Se a proposta orçamentária for aprovada pelo Congresso e executada pelo futuro governo, as despesas correntes aumentarão acima do crescimento do PIB mais uma vez. Nos últimos dez anos, a regra tem sido essa. Ninguém tem dúvidas, no entanto, de que o Orçamento da União de 2007 será refeito após a posse do novo presidente. Mesmo porque um crescimento tão forte das despesas pressupõe um aumento da mesma magnitude da receita, ou seja, mais uma elevação da carga tributária.

O novo governo terá de avaliar se deseja mais um aumento da carga tributária ou se prefere trilhar o caminho apontado em abril: a redução do ritmo de crescimento das despesas correntes. Esta última alternativa não é simples, como descobriu o governo Lula ao tentar diminuir, sem sucesso, as despesas correntes para 2007 em 0,1% do PIB. A área técnica do governo debateu longamente essa questão e concluiu que um menor ritmo de crescimento das despesas dependerá de condições institucionais adequadas.

Para entender o problema é preciso lembrar que algumas despesas orçamentárias crescem por determinação constitucional ou da legislação infra-constitucional. Este é o caso, por exemplo, das despesas com a saúde, que precisam crescer todo ano no mesmo ritmo do PIB. Nesse quadro institucional, os gastos com saúde não poderão sofrer redução de 0,1% do PIB. O corte terá de ser feito em outras despesas.

A mesma coisa ocorre com as despesas da Previdência Social e dos programas assistenciais, que aumentaram significativamente nos últimos anos, principalmente por causa da elevação do valor do salário mínimo. Há um dispositivo na Constituição que determina que o menor valor dos benefícios previdenciários e assistenciais é o salário mínimo. Como o piso deve subir nos próximos anos, em termos reais, a tendência desses gastos é de crescimento.

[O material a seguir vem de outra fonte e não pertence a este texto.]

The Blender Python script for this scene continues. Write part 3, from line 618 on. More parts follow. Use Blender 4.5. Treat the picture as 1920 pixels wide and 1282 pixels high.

Há também questões institucionais delicadas. O Executivo não tem como impor, observaram algumas fontes governamentais, que o Judiciário e o Legislativo reduzam os seus gastos correntes em 0,1% do PIB a cada ano. Em 2007, por exemplo, as despesas do Judiciário com o pagamento de salário vão crescer fortemente. Se a regra de redução de 0,1% do PIB estivesse em vigor, o Executivo teria de cortar em suas despesas um montante que compensasse o aumento dos gastos no Judiciário.

A situação pode ser melhor visualizada na tabela abaixo. As despesas que mais cresceram nos últimos 6 anos foram justamente as transferências de renda às famílias, que abrangem os benefícios previdenciários e assistenciais, e as transferências constitucionais e legais para Estados e municípios, que incluem os repasses para as áreas de saúde e de educação. Os gastos com o custeio da máquina caíram. A tabela não deixa dúvida de que o desafio do próximo governo é reduzir o ritmo de crescimento dos gastos sociais.

É fácil entender as dificuldades políticas dessa estratégia. Os obstáculos ao controle dos gastos, portanto, são bem maiores do que se imagina. Para ser executada, essa estratégia dependerá, principalmente, do empenho do próximo presidente da República, pois nada será feito sem uma grande articulação política que precisa contar até mesmo com o apoio da oposição. A alternativa a isso é o aumento da carga tributária.